**THE EXERCISE**
Quote only the span from the first line of the entries to the line containing "COL = scene.collection", both ends kept. Leave every picture out.

**MATERIAL FOR THE TASK**
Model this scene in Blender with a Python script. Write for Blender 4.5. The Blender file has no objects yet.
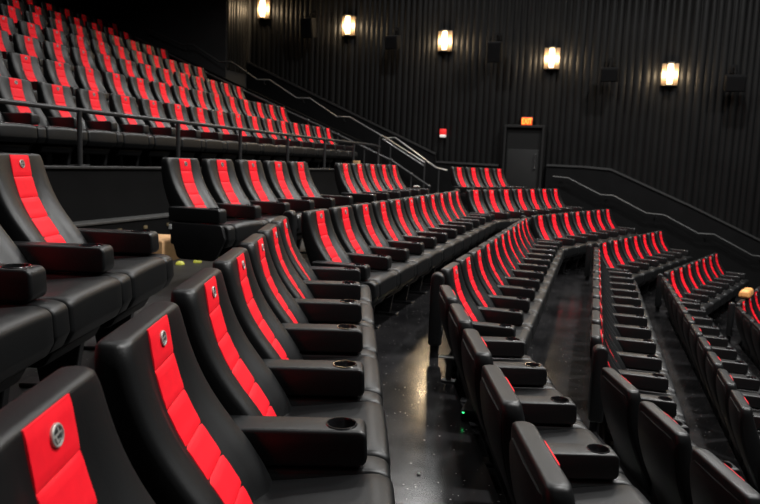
import bpy, bmesh, math, random
from mathutils import Vector, Matrix
random.seed(7)
PI = math.pi
scene = bpy.context.scene
COL = scene.collection

# ------------------------------------------------------------------ materials
def mat(name, color, rough=0.5, metal=0.0, var=0.0, vscale=20.0, bump=0.0, bscale=200.0, spec=0.5,
        emis=None, estr=0.0, sheen=0.0, coat=0.0):
    m = bpy.data.materials.new(name); m.use_nodes = True
    nt = m.node_tree; b = nt.nodes['Principled BSDF']
    b.inputs['Roughness'].default_value = rough
    b.inputs['Metallic'].default_value = metal
    b.inputs['Specular IOR Level'].default_value = spec
    if coat: b.inputs['Coat Weight'].default_value = coat
    if sheen:
        b.inputs['Sheen Weight'].default_value = sheen
        b.inputs['Sheen Roughness'].default_value = .4
    tc = nt.nodes.new('ShaderNodeTexCoord')
    n = nt.nodes.new('ShaderNodeTexNoise'); n.inputs['Scale'].default_value = vscale; n.inputs['Detail'].default_value = 3
    nt.links.new(tc.outputs['Object'], n.inputs['Vector'])
    r = nt.nodes.new('ShaderNodeValToRGB')
    c = Vector(color)
    r.color_ramp.elements[0].position = .3; r.color_ramp.elements[1].position = .7
    r.color_ramp.elements[0].color = (*(c * (1 - var)), 1); r.color_ramp.elements[1].color = (*[min(1, t) for t in c * (1 + var)], 1)
    nt.links.new(n.outputs['Fac'], r.inputs['Fac']); nt.links.new(r.outputs['Color'], b.inputs['Base Color'])
    if bump:
        n2 = nt.nodes.new('ShaderNodeTexNoise'); n2.inputs['Scale'].default_value = bscale; n2.inputs['Detail'].default_value = 2
        nt.links.new(tc.outputs['Object'], n2.inputs['Vector'])
        bp = nt.nodes.new('ShaderNodeBump'); bp.inputs['Strength'].default_value = bump; bp.inputs['Distance'].default_value = .002
        nt.links.new(n2.outputs['Fac'], bp.inputs['Height']); nt.links.new(bp.outputs['Normal'], b.inputs['Normal'])
    if emis:
        b.inputs['Emission Color'].default_value = (*emis, 1); b.inputs['Emission Strength'].default_value = estr
    return m

M = {}
M['leather'] = mat('black_leather', (.0035, .0038, .0042), .42, var=.12, vscale=9, bump=.16, bscale=260, spec=.42)
M['red'] = mat('red_vinyl', (.95, .013, .026), .5, var=.04, vscale=30, bump=.1, bscale=420, spec=.14)
M['plastic'] = mat('black_plastic', (.0045, .0045, .005), .5, var=.15, vscale=15, bump=.1, bscale=300, spec=.25)
M['gloss'] = mat('gloss_black_plastic', (.008, .008, .009), .18, var=.1, vscale=20)
M['silver'] = mat('brushed_silver', (.42, .41, .38), .4, .35, var=.1, vscale=60)
M['emblem'] = mat('dark_emblem', (.025, .025, .027), .4, var=.1, vscale=80)
M['steel'] = mat('dark_steel', (.03, .03, .032), .4, .6, var=.15, vscale=20)
M['rail'] = mat('dark_painted_pipe', (.03, .03, .031), .38, .3, var=.1, vscale=10)
M['alu'] = mat('brushed_aluminium', (.42, .42, .42), .32, 1.0, var=.08, vscale=30)
M['alud'] = mat('dull_aluminium', (.14, .14, .14), .4, .8, var=.08, vscale=30)
M['dimrail'] = mat('dim_metal_pipe', (.06, .06, .06), .42, .7, var=.1, vscale=12)
M['black'] = mat('flat_black_paint', (.0028, .0028, .003), .8, var=.2, vscale=3, spec=.1)
M['trim'] = mat('charcoal_trim', (.014, .014, .014), .55, var=.1, vscale=6)
M['nosing'] = mat('grey_nosing_strip', (.07, .07, .068), .45, .3, var=.15, vscale=14)
M['doorframe'] = mat('dark_frame_paint', (.005, .005, .005), .6, var=.1, vscale=4, spec=.25)
M['door'] = mat('dark_door_paint', (.003, .003, .003), .7, spec=.2, var=.12, vscale=4)
M['doorlow'] = mat('grey_door_panel', (.006, .006, .006), .7, spec=.25, var=.12, vscale=5)
M['ceil'] = mat('black_ceiling', (.01, .01, .01), .9, var=.2, vscale=2)
M['wallpaint'] = mat('charcoal_wall', (.02, .02, .021), .8, var=.15, vscale=2)
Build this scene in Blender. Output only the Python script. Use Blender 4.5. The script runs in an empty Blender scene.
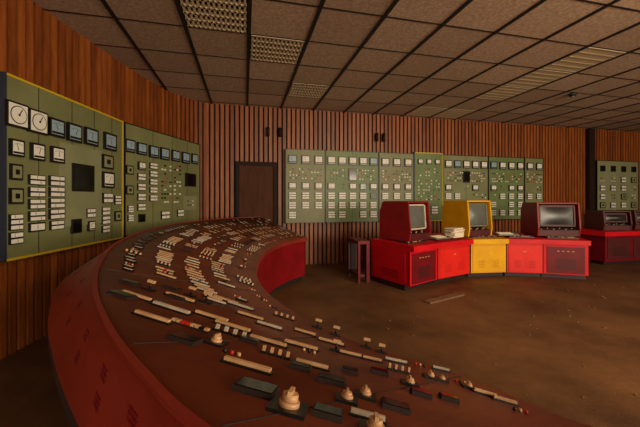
import bpy, math, random, bmesh
from mathutils import Vector as V
random.seed(7)
A=math.radians(13.4); CA=math.cos(A); SA=math.sin(A); F=315.0; H=1.5; CEIL=3.6; WY=7.25
sc=bpy.context.scene
# ---------------------------------------------------------------- materials
def lin(c):
    return tuple(((x/255)/12.92 if x/255<=0.04045 else (((x/255)+0.055)/1.055)**2.4) for x in c)
MATS={}
def mat(name,c,rough=0.6,c2=None,scale=6.0,metal=0.0,bump=0.0,bscale=60,spec=0.5,stretch=None,coat=0,lo=.35,hi=.7,emit=0):
    m=bpy.data.materials.new(name); m.use_nodes=True; nt=m.node_tree; N=nt.nodes; L=nt.links
    b=N['Principled BSDF']; b.inputs['Roughness'].default_value=rough; b.inputs['Metallic'].default_value=metal
    b.inputs['Specular IOR Level'].default_value=spec; b.inputs['Coat Weight'].default_value=coat
    c=lin(c); b.inputs['Base Color'].default_value=(*c,1)
    tc=N.new('ShaderNodeTexCoord'); mp=N.new('ShaderNodeMapping'); L.new(tc.outputs['Object'],mp.inputs[0])
    if stretch: mp.inputs['Scale'].default_value=stretch
    if c2:
        n=N.new('ShaderNodeTexNoise'); n.inputs['Scale'].default_value=scale; n.inputs['Detail'].default_value=6
        n.inputs['Roughness'].default_value=.65
        L.new(mp.outputs[0],n.inputs['Vector']); r=N.new('ShaderNodeValToRGB')
        r.color_ramp.elements[0].position=lo; r.color_ramp.elements[1].position=hi
        r.color_ramp.elements[0].color=(*c,1); r.color_ramp.elements[1].color=(*lin(c2),1)
        L.new(n.outputs['Fac'],r.inputs[0]); L.new(r.outputs[0],b.inputs['Base Color'])
    if bump:
        n2=N.new('ShaderNodeTexNoise'); n2.inputs['Scale'].default_value=bscale; n2.inputs['Detail'].default_value=4
        L.new(mp.outputs[0],n2.inputs['Vector']); bp=N.new('ShaderNodeBump'); bp.inputs['Strength'].default_value=bump
        bp.inputs['Distance'].default_value=.02
        L.new(n2.outputs['Fac'],bp.inputs['Height']); L.new(bp.outputs[0],b.inputs['Normal'])
    MATS[name]=m; return m
mat('wood',(154,84,32),.45,(112,56,20),3,stretch=(6,6,.7),bump=.12,bscale=20)
mat('wood2',(134,69,26),.45,(94,46,17),3,stretch=(6,6,.7),bump=.12,bscale=20)
mat('wallback',(13,6,4),.9)
mat('floor',(118,84,54),.6,(68,45,28),.9,bump=.12,bscale=30,lo=.32,hi=.7,spec=.25)
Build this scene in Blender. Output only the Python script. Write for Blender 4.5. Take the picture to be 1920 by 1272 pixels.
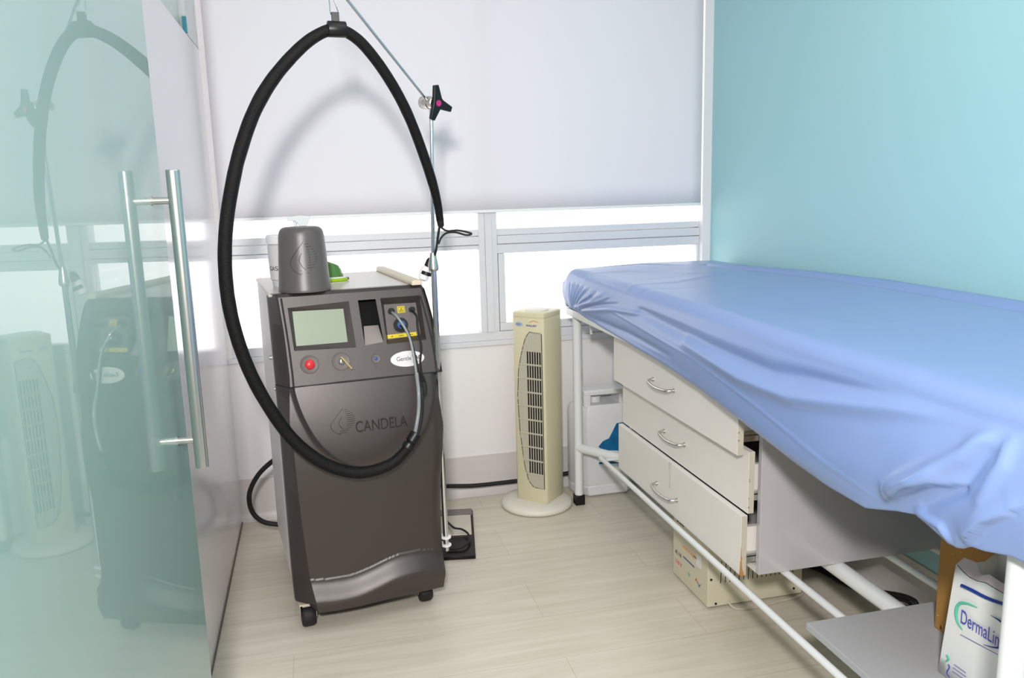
import bpy, bmesh, math, random
from mathutils import Vector, Matrix, noise
random.seed(7)
S = bpy.context.scene
COL = S.collection
for o in list(bpy.data.objects): bpy.data.objects.remove(o)

# ------------------------------------------------------------------ camera
F = 1534.107
YAW, PIT, ROL, CAMH = 0.23297, 0.18362, -0.02717861, 1.38
fw = Vector((math.sin(YAW)*math.cos(PIT), math.cos(YAW)*math.cos(PIT), -math.sin(PIT)))
rt = fw.cross(Vector((0, 0, 1))).normalized(); up = rt.cross(fw)
cr, sr = math.cos(ROL), math.sin(ROL)
rt, up = cr*rt + sr*up, -sr*rt + cr*up
CP = Vector((0, 0, CAMH))
cd = bpy.data.cameras.new('camera'); cam = bpy.data.objects.new('camera', cd); COL.objects.link(cam)
cam.matrix_world = Matrix(((rt.x, up.x, -fw.x, CP.x), (rt.y, up.y, -fw.y, CP.y), (rt.z, up.z, -fw.z, CP.z), (0, 0, 0, 1)))
cd.sensor_width = 36; cd.lens = F/1920*36; cd.clip_start = 0.02
S.camera = cam
# ------------------------------------------------------------------ light, exposure
S.view_settings.view_transform = 'Standard'; S.view_settings.look = 'None'
S.view_settings.gamma = 1; S.view_settings.use_curve_mapping = False
S.view_settings.exposure = -0.16
W = bpy.data.worlds.new('daylight'); S.world = W; W.use_nodes = True
W.node_tree.nodes['Background'].inputs[0].default_value = (1.0, 0.97, 0.955, 1)
W.node_tree.nodes['Background'].inputs[1].default_value = 2.7
def area(name, loc, target, sx, sy, power, color=(1, 1, 1)):
    l = bpy.data.lights.new(name, 'AREA'); l.shape = 'RECTANGLE'; l.size = sx; l.size_y = sy; l.energy = power; l.color = color
    o = bpy.data.objects.new(name, l); COL.objects.link(o); o.location = loc
    o.rotation_euler = (Vector(target)-Vector(loc)).to_track_quat('-Z', 'Y').to_euler()
    return o
area('ceiling_light', (0.75, 1.5, 2.57), (0.75, 1.5, 0), 1.2, 1.2, 8, (1, 0.955, 0.935))
area('ceiling_light', (0.6, -0.6, 2.57), (0.6, -0.6, 0), 1.2, 0.8, 4, (1, 0.955, 0.935))
area('camera_flash', (-0.14, -0.32, 1.84), (0.45, 2.8, 0.9), 0.17, 0.17, 84, (1, 0.95, 0.93))

# ------------------------------------------------------------------ projection of photo pixels on known planes
def ray(x, y): return rt*((x-960)/F) + up*(-(y-636)/F) + fw
def onz(x, y, z=0.0):
    v = ray(x, y); return CP + v*((z-CAMH)/v.z)
def ony(x, y, Y):
    v = ray(x, y); return CP + v*(Y/v.y)
def onx(x, y, X):
    v = ray(x, y); return CP + v*(X/v.x)

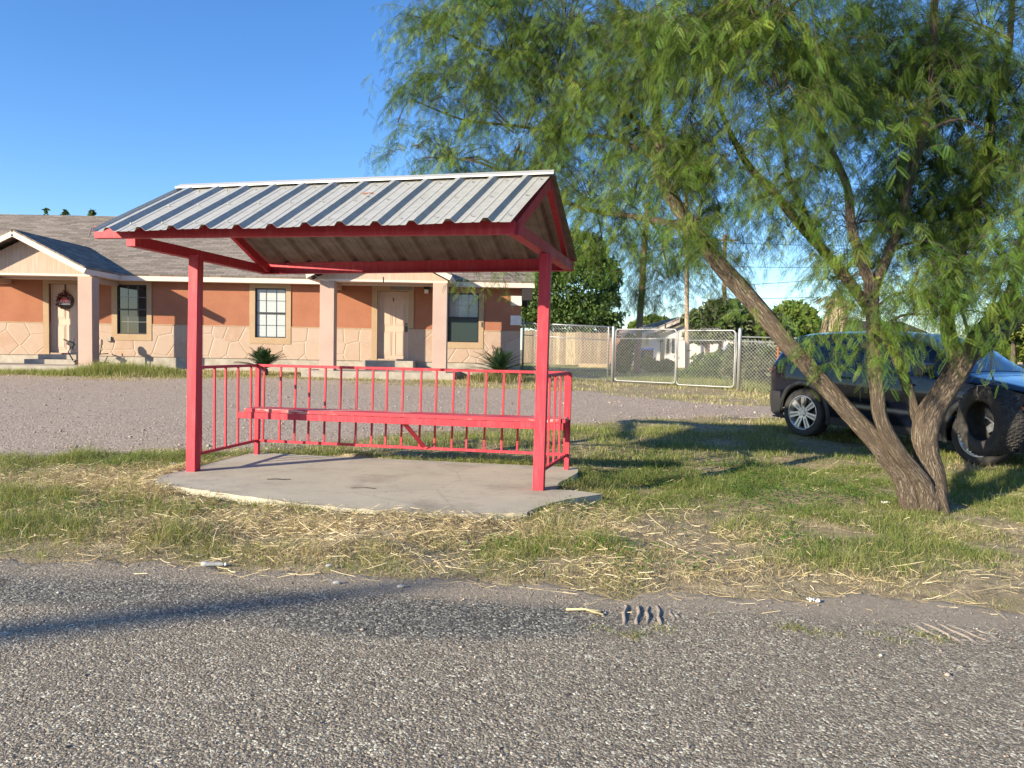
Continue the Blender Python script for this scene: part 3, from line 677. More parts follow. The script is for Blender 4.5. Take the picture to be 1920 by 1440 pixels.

**RESPONSE FOR THIS EXERCISE**
Model this scene in Blender with a Python script. Write for Blender 4.5. The Blender file has no objects yet.
import bpy, bmesh, math, random
from mathutils import Vector, Matrix
random.seed(7)
PI = math.pi
scene = bpy.context.scene
COL = scene.collection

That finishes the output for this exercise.